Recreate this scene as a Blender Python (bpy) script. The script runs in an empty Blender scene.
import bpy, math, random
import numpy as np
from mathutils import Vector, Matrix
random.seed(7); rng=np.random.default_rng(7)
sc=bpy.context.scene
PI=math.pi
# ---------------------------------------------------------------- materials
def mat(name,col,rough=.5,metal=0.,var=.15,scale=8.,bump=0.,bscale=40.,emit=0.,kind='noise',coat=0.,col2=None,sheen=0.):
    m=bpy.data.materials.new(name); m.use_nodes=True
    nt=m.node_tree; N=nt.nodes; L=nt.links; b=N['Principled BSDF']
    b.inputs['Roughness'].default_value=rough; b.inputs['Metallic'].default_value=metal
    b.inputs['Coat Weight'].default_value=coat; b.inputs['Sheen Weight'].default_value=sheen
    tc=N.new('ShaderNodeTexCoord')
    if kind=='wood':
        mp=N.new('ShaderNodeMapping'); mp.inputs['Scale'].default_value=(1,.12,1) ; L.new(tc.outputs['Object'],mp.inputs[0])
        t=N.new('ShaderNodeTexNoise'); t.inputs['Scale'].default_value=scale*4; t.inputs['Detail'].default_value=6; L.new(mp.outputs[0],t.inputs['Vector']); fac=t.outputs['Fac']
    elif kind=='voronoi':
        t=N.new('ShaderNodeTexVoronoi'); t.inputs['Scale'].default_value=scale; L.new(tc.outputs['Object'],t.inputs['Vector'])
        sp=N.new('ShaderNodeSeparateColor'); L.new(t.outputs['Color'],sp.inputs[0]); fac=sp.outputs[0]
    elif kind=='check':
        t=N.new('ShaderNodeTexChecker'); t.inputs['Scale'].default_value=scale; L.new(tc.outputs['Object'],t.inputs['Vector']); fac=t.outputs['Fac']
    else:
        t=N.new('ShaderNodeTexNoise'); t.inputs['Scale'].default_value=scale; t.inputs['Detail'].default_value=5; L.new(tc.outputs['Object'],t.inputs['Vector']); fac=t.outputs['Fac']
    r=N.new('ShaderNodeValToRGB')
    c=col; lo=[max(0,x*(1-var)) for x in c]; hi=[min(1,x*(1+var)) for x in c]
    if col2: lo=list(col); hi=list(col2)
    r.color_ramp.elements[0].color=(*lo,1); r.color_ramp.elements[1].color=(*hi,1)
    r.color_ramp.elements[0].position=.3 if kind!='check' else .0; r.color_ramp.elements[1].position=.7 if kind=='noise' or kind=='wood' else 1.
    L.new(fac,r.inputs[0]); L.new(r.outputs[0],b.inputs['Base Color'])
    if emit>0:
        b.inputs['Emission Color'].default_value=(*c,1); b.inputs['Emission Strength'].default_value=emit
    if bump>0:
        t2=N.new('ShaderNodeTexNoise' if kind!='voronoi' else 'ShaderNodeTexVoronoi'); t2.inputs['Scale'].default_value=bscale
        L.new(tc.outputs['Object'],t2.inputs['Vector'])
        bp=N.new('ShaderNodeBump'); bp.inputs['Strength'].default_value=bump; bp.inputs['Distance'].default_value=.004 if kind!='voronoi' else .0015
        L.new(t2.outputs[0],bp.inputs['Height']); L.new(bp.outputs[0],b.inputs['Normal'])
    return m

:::

*TASK REQUIREMENTS:* Copy each line of the data above without altering a single character.

*SOLUTION BELOW:*
Recreate this scene as a Blender Python (bpy) script. The script runs in an empty Blender scene.
import bpy, math, random
import numpy as np
from mathutils import Vector, Matrix
random.seed(7); rng=np.random.default_rng(7)
sc=bpy.context.scene
PI=math.pi
# ---------------------------------------------------------------- materials
def mat(name,col,rough=.5,metal=0.,var=.15,scale=8.,bump=0.,bscale=40.,emit=0.,kind='noise',coat=0.,col2=None,sheen=0.):
    m=bpy.data.materials.new(name); m.use_nodes=True
    nt=m.node_tree; N=nt.nodes; L=nt.links; b=N['Principled BSDF']
    b.inputs['Roughness'].default_value=rough; b.inputs['Metallic'].default_value=metal
    b.inputs['Coat Weight'].default_value=coat; b.inputs['Sheen Weight'].default_value=sheen
    tc=N.new('ShaderNodeTexCoord')
    if kind=='wood':
        mp=N.new('ShaderNodeMapping'); mp.inputs['Scale'].default_value=(1,.12,1) ; L.new(tc.outputs['Object'],mp.inputs[0])
        t=N.new('ShaderNodeTexNoise'); t.inputs['Scale'].default_value=scale*4; t.inputs['Detail'].default_value=6; L.new(mp.outputs[0],t.inputs['Vector']); fac=t.outputs['Fac']
    elif kind=='voronoi':
        t=N.new('ShaderNodeTexVoronoi'); t.inputs['Scale'].default_value=scale; L.new(tc.outputs['Object'],t.inputs['Vector'])
        sp=N.new('ShaderNodeSeparateColor'); L.new(t.outputs['Color'],sp.inputs[0]); fac=sp.outputs[0]
    elif kind=='check':
        t=N.new('ShaderNodeTexChecker'); t.inputs['Scale'].default_value=scale; L.new(tc.outputs['Object'],t.inputs['Vector']); fac=t.outputs['Fac']
    else:
        t=N.new('ShaderNodeTexNoise'); t.inputs['Scale'].default_value=scale; t.inputs['Detail'].default_value=5; L.new(tc.outputs['Object'],t.inputs['Vector']); fac=t.outputs['Fac']
    r=N.new('ShaderNodeValToRGB')
    c=col; lo=[max(0,x*(1-var)) for x in c]; hi=[min(1,x*(1+var)) for x in c]
    if col2: lo=list(col); hi=list(col2)
    r.color_ramp.elements[0].color=(*lo,1); r.color_ramp.elements[1].color=(*hi,1)
    r.color_ramp.elements[0].position=.3 if kind!='check' else .0; r.color_ramp.elements[1].position=.7 if kind=='noise' or kind=='wood' else 1.
    L.new(fac,r.inputs[0]); L.new(r.outputs[0],b.inputs['Base Color'])
    if emit>0:
        b.inputs['Emission Color'].default_value=(*c,1); b.inputs['Emission Strength'].default_value=emit
    if bump>0:
        t2=N.new('ShaderNodeTexNoise' if kind!='voronoi' else 'ShaderNodeTexVoronoi'); t2.inputs['Scale'].default_value=bscale
        L.new(tc.outputs['Object'],t2.inputs['Vector'])
        bp=N.new('ShaderNodeBump'); bp.inputs['Strength'].default_value=bump; bp.inputs['Distance'].default_value=.004 if kind!='voronoi' else .0015
        L.new(t2.outputs[0],bp.inputs['Height']); L.new(bp.outputs[0],b.inputs['Normal'])
    return m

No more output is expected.